Identity verification

All new and existing directors, members of LLPs, the general partners of a limited partnership, people with significant control (PSCs) and anyone else submitting company filings must have an account with Companies House and their identities verified.

A director or PSC who is not verified by the end of a set period will commit an offence and may also be liable for a civil penalty. A company that is directed by an unverified director will also commit an offence.

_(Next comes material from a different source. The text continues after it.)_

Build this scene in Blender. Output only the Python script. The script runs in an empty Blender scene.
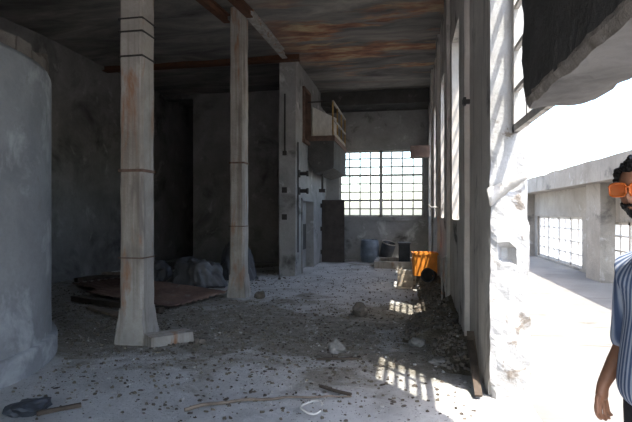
import bpy, bmesh, math, random
from mathutils import Vector, Matrix, noise
C = bpy.context.scene.collection
sc = bpy.context.scene
R = math.radians
PI = math.pi

# ------------------------------------------------------------------ camera, light, exposure
FPX = 482.0
YAW = math.atan(91 / 482)
cam = bpy.data.objects.new('camera', bpy.data.cameras.new('camera'))
C.objects.link(cam)
cam.location = (0, 0, 1.6)
cam.rotation_euler = (R(90), 0, YAW)
cam.data.sensor_width = 36
cam.data.lens = 36 * FPX / 632
cam.data.shift_y = 2 / 632
cam.data.clip_start = 0.05
sc.camera = cam

SUN = Vector((-1, 1.05, -3.3)).normalized()
w = bpy.data.worlds.new('world'); sc.world = w; w.use_nodes = True
nt = w.node_tree
sky = nt.nodes.new('ShaderNodeTexSky'); sky.sky_type = 'NISHITA'; sky.sun_disc = False
sky.sun_elevation = R(66); sky.sun_rotation = math.atan2(-SUN.x, -SUN.y)
sky.dust_density = 2.2; sky.air_density = 1.1; sky.ozone_density = 1.0
bg = nt.nodes['Background']; bg.inputs['Strength'].default_value = 0.75
nt.links.new(sky.outputs[0], bg.inputs[0])
sl = bpy.data.lights.new('sun', 'SUN'); sl.energy = 9.5; sl.angle = R(0.53); sl.color = (1.0, 0.95, 0.86)
so = bpy.data.objects.new('sun', sl); C.objects.link(so)
so.rotation_euler = SUN.to_track_quat('-Z', 'Y').to_euler()

sc.view_settings.view_transform = 'Standard'
sc.view_settings.look = 'None'
sc.view_settings.gamma = 1
sc.view_settings.exposure = 0.35
sc.view_settings.use_curve_mapping = False
try:
    sc.cycles.max_bounces = 10; sc.cycles.diffuse_bounces = 6; sc.cycles.transparent_max_bounces = 16
    sc.cycles.use_denoising = True
    sc.cycles.sample_clamp_indirect = 6
    sc.cycles.caustics_reflective = False; sc.cycles.caustics_refractive = False
except Exception:
    pass

# ------------------------------------------------------------------ materials
def newmat(name):
    m = bpy.data.materials.new(name); m.use_nodes = True
    n = m.node_tree.nodes; b = n['Principled BSDF']
    return m, n, m.node_tree.links, b

def c4(c): return (c[0], c[1], c[2], 1)

def noise_node(n, l, src, scale, detail=6, rough=0.6, stretch=None, dist=0.0):
    t = n.new('ShaderNodeTexNoise'); t.inputs['Scale'].default_value = scale
    t.inputs['Detail'].default_value = detail; t.inputs['Roughness'].default_value = rough
    t.inputs['Distortion'].default_value = dist
    if stretch:
        mp = n.new('ShaderNodeMapping'); mp.inputs['Scale'].default_value = stretch
        l.new(src, mp.inputs[0]); l.new(mp.outputs[0], t.inputs['Vector'])
    else:
        l.new(src, t.inputs['Vector'])
    return t.outputs['Fac']

def ramp(n, l, fac, stops):
    r = n.new('ShaderNodeValToRGB'); e = r.color_ramp.elements
    while len(e) < len(stops): e.new(0.5)
    for k, (p, c) in enumerate(stops):
        e[k].position = p; e[k].color = c4(c) if not isinstance(c, (int, float)) else (c, c, c, 1)
    l.new(fac, r.inputs[0]); return r.outputs[0]

def mixc(n, l, fac, a, b):
    m = n.new('ShaderNodeMix'); m.data_type = 'RGBA'
    for sock, v in ((m.inputs[0], fac), (m.inputs[6], a), (m.inputs[7], b)):
        if isinstance(v, (int, float)): sock.default_value = v
        elif isinstance(v, tuple): sock.default_value = c4(v)
        else: l.new(v, sock)
    return m.outputs[2]

def bump(n, l, b, h, strength, dist=0.02):
    bp = n.new('ShaderNodeBump'); bp.inputs['Strength'].default_value = strength
    bp.inputs['Distance'].default_value = dist
    l.new(h, bp.inputs['Height']); l.new(bp.outputs[0], b.inputs['Normal'])

def concrete(name, light, dark, scale=1.6, stains=(), rough=0.92, bumps=0.5, streak=None):
    """plaster or concrete; stains: (colour, scale, low, high, stretch)"""
    m, n, l, b = newmat(name)
    pos = n.new('ShaderNodeNewGeometry').outputs['Position']
    f = noise_node(n, l, pos, scale, 9, 0.65, dist=0.3)
    col = ramp(n, l, f, [(0.32, dark), (0.68, light)])
    fine = noise_node(n, l, pos, scale * 14, 5, 0.7)
    col = mixc(n, l, ramp(n, l, fine, [(0.35, 0.30), (0.55, 0.0)]), col, dark)
    if streak:
        s = noise_node(n, l, pos, 1.0, 6, 0.6, streak[1])
        col = mixc(n, l, ramp(n, l, s, [(streak[2], 0.0), (streak[3], 0.8)]), col, streak[0])
    for (sc_, s, lo, hi, st) in stains:
        k = noise_node(n, l, pos, s, 8, 0.62, st, 0.4)
        col = mixc(n, l, ramp(n, l, k, [(lo, 0.0), (hi, 1.0)]), col, sc_)
    l.new(col, b.inputs['Base Color']); b.inputs['Roughness'].default_value = rough
    b.inputs['Specular IOR Level'].default_value = 0.2
    h = noise_node(n, l, pos, scale * 9, 8, 0.7)
    bump(n, l, b, h, bumps)
    return m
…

If an individual fails to verify, the register will be annotated to show this so that anyone viewing the register can make their own assessment of the integrity and risk profile of the entity.

Corporate directors

Restrictions are proposed on the use of corporate directors. Currently, a company can have any number of corporate directors so long as it has at least one director who is a “natural” person. The use of corporate directors is common in finance transactions, and those corporate directors are often incorporated in offshore jurisdictions which have limited disclosure regimes thereby making it difficult to ascertain control and ultimate beneficial ownership. Accordingly, it is not surprising that the White Paper is seeking to impose restrictions in this area for greater transparency. It is proposed that a company will only be allowed to be appointed as a director if:

  • It is registered in the UK
  • All of that company’s directors are natural persons and
  • Those natural person directors are, before the corporate director is appointed, subject to the identity verification process

Transparency of company ownership

It is also proposed that companies will be required to record the full names of their shareholders in the register; private companies, where shareholders hold at least 5% of the issued shares, will be required to provide a one-off full shareholder list. Any changes will be updated annually when a company files a confirmation statement. This is another measure aimed at greater company ownership transparency.

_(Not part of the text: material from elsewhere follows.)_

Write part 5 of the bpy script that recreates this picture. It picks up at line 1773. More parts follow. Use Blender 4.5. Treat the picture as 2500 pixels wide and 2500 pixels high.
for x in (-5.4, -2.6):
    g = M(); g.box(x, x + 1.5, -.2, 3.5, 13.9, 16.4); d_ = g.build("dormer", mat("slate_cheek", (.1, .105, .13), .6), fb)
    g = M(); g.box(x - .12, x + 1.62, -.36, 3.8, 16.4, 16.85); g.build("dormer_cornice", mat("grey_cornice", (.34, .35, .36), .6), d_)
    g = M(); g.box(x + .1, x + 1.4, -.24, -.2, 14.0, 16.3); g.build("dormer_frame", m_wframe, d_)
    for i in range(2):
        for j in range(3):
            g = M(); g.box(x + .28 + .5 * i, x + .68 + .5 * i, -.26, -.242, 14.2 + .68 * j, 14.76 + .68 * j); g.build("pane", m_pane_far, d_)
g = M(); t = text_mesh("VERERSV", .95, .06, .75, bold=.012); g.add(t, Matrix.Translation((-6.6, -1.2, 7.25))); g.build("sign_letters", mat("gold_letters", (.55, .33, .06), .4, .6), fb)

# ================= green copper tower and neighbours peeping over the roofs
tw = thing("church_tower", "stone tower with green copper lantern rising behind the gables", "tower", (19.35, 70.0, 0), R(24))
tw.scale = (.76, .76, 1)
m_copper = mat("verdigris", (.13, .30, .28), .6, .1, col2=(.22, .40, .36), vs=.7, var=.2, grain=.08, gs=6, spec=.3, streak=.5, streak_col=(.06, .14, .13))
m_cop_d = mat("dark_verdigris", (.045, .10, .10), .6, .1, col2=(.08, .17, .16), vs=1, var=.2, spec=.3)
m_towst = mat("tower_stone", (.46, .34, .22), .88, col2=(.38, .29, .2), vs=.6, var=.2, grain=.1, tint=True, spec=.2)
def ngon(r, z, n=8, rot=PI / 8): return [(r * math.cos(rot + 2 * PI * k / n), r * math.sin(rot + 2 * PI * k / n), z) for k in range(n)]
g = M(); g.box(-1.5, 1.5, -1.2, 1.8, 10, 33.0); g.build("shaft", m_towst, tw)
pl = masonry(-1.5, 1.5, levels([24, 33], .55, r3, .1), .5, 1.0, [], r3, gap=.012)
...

Preventing abuse of personal information

In a move designed to prevent the misuse of directors’ private details, the White Paper outlines how directors and PSCs will be able to request that certain personal information is hidden from public view in certain circumstances. At the same time, new measures will be introduced to allow individuals to access certain information that is currently unavailable for public consumption, subject to producing evidence of a legitimate interest in obtaining such information. The availability of information on dissolved companies will be enhanced.

Improved financial information on the register

The White Paper indicates that the government wishes to improve the way that financial information is filed with, and published by, Companies House. Company accounts will need to be filed with Companies House in digital format and filing options available to small and micro companies will no longer include “abridged” and “filleted” accounts, making the options easier to understand, reducing the scope for fraud and error, and increasing transparency.

Summary

The proposals set out in the White Paper are the most significant changes to operation of Companies House and its systems, processes, and capabilities since its creation in 1844.

They are designed to make Companies House more “fit for purpose” and to align its powers, processes and operations with Whitehall’s desire to enhance the UK’s economic security and its legal, regulatory and corporate transparency and to reduce the scope for UK corporate entities to be used for money laundering and other corrupt and/or criminal practices. The proposed transformation in Companies House’s role and responsibilities will complement and support other official measures which seek to tackle financial crime, such as those set out in the Economic Crime (Transparency and Enforcement) Act 2022.

At the same time, the proposed changes aim to reform Companies House so that it becomes more modern and digital, making use of the latest technology to create a more informative, responsive and reliable companies register. How proactive the Registrar will become under the new regime remains to be seen however; given limited resources and the vast amount of paperwork which Companies House processes, the proposals may not ultimately translate to the rigorous review of company information promised.